Im Jahr 2006 ratifizierte Kasachstan den Internationalen Uno-Pakt über bürgerliche und politische Rechte. Dieser soll das Recht auf Religionsfreiheit garantieren. Doch laut Kasachstans Religionsgesetz aus dem Jahr 2012 muss eine Religionsgemeinschaft eine genau festgelegte Mindestanzahl von Gründungsmitgliedern nachweisen, um staatlich anerkannt zu werden. Diese müssen sich mit eigener Unterschrift beglaubigen lassen. Auf lokaler Ebene werden rund 50 Unterschriften verlangt, auf regionaler 500 und auf nationaler Ebene gar 5000.

Ausser den an Mitgliedern starken russisch-orthodoxen Christen und sunnitischen Muslimen, die dem Islamischen Rat angeschlossen sind, kann kaum eine Glaubensgemeinschaft in Kasachstan diese Bedingung erfüllen.

Strenge Kontrollen

Darüber hinaus sorgen sich der diktatorische Präsident Nursultan Nasarbajew und sein Regime um die eigene Machtstellung und möchten jede Religionsgemeinschaft streng kontrollieren. So muss jede Gemeinschaft der Zensurbehörde ihre Gottesdienst- und Unterrichtslokale wie auch sonstige religiöse Treffpunkte, ferner die Zeitpunkte der Abhaltung ihrer religiösen Aktivitäten melden. Dabei sind der Zensur sämtliche dazu verwendete Druckschriften wie auch sonstiges religiöses Material zur Genehmigung vorzulegen.

Leidtragende Minderheiten

Allen Religionsminderheiten im Lande, die sich infolge der hohen Anforderungen bezüglich Mitgliederzahl kaum in der Lage sehen, sich staatlich zu registrieren, wird das Leben schwer gemacht. Ebenso wenig hilft es ihnen, wenn sie eine derartige Registrierung als Verstoss gegen die Menschenrechte betrachten und daher ablehnen.
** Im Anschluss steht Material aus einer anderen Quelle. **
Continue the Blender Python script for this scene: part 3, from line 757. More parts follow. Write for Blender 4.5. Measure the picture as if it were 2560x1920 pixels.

Zu diesen leidtragenden Minderheiten gehören die nicht-russisch-orthodoxen Christen wie auch jene Muslime, die Nichtmitglieder des (sunnitischen) Islamischen Rates sind – etwa Schiiten oder Angehörige der muslimischen Missionsbewegung Tabligh Jamaat. Diese Religionsgemeinschaften müssen mit hohen Bussen, Razzien, der Zwangsauflösung ihrer Gemeinden oder gar der Festnahme ihrer Mitglieder rechnen.